> **Instructions to follow**
Your output is the lines from the first one to the one containing "S.camera = co", repeated exactly, with images left out.

> **Raw records**
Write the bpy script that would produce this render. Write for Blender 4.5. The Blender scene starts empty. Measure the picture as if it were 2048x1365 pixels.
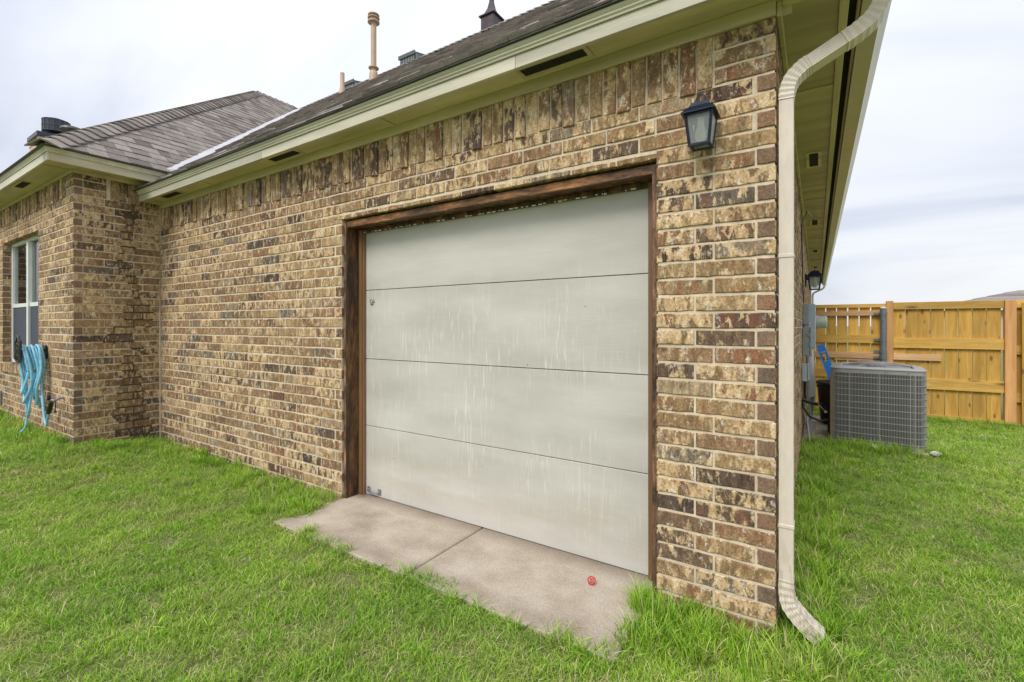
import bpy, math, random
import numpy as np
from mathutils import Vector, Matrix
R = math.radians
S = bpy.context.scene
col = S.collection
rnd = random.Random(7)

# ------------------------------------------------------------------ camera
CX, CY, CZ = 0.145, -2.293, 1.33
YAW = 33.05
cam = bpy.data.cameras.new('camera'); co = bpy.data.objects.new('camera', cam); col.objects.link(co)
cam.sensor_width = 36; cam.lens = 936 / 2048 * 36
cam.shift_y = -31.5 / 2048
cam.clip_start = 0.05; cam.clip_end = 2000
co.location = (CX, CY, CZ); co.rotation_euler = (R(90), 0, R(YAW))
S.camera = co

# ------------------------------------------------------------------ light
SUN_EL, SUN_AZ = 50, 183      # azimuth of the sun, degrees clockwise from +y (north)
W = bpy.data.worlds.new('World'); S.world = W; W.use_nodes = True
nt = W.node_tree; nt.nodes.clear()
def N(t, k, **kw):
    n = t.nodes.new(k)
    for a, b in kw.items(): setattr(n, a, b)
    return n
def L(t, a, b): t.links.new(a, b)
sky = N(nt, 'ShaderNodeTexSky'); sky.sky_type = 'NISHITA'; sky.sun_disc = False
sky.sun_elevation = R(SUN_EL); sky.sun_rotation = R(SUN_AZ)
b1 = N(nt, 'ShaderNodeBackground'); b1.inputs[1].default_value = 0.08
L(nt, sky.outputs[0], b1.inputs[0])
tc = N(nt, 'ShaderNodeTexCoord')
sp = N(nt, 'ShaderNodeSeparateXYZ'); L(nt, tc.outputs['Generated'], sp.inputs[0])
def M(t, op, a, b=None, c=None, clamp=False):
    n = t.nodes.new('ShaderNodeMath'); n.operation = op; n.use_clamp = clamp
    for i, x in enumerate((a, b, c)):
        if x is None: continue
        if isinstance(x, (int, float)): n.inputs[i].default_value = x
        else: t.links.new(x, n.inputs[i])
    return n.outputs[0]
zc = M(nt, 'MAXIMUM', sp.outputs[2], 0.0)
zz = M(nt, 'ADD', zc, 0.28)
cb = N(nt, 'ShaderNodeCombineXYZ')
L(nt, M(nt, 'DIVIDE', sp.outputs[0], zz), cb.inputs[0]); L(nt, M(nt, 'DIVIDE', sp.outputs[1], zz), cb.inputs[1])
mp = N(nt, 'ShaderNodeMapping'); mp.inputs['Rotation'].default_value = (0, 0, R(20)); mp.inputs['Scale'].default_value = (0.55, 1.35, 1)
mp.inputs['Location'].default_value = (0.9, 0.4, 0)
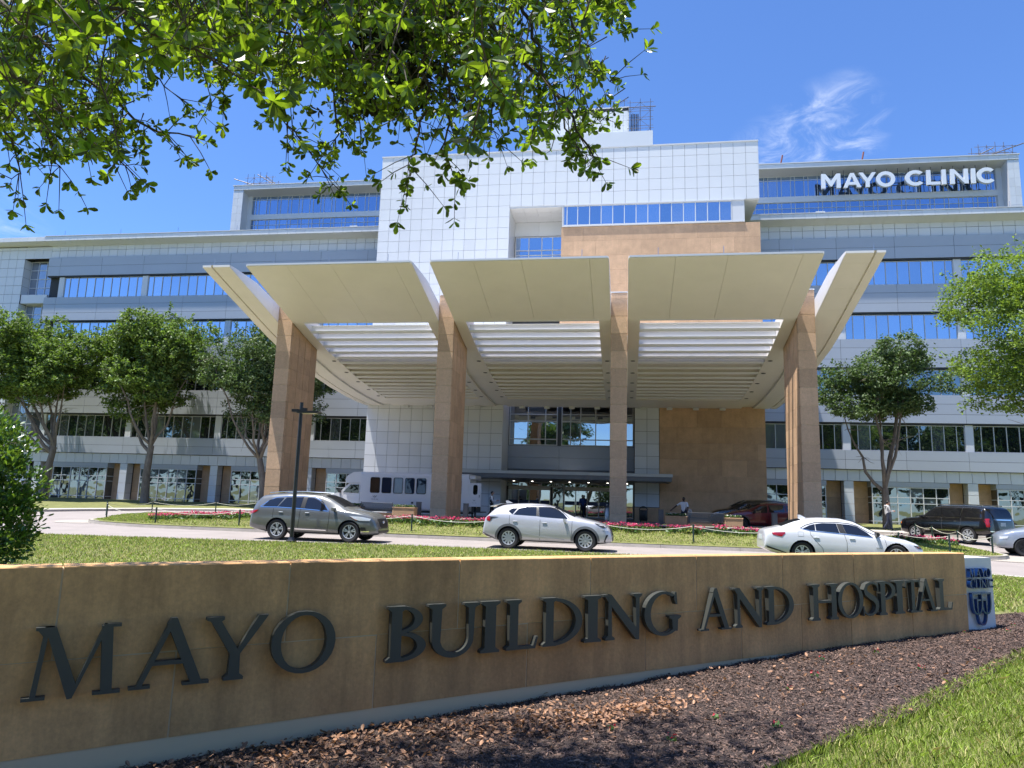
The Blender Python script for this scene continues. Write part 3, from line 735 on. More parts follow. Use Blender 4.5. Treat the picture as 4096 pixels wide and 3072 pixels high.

> **Final result**
Write the bpy script that would produce this render. Write for Blender 4.5. The Blender scene starts empty. Measure the picture as if it were 2048x1365 pixels.
import bpy, math, random
import numpy as np
from mathutils import Vector, Matrix
R = math.radians
S = bpy.context.scene
col = S.collection
rnd = random.Random(7)

# ------------------------------------------------------------------ camera
CX, CY, CZ = 0.145, -2.293, 1.33
YAW = 33.05
cam = bpy.data.cameras.new('camera'); co = bpy.data.objects.new('camera', cam); col.objects.link(co)
cam.sensor_width = 36; cam.lens = 936 / 2048 * 36
cam.shift_y = -31.5 / 2048
cam.clip_start = 0.05; cam.clip_end = 2000
co.location = (CX, CY, CZ); co.rotation_euler = (R(90), 0, R(YAW))
S.camera = co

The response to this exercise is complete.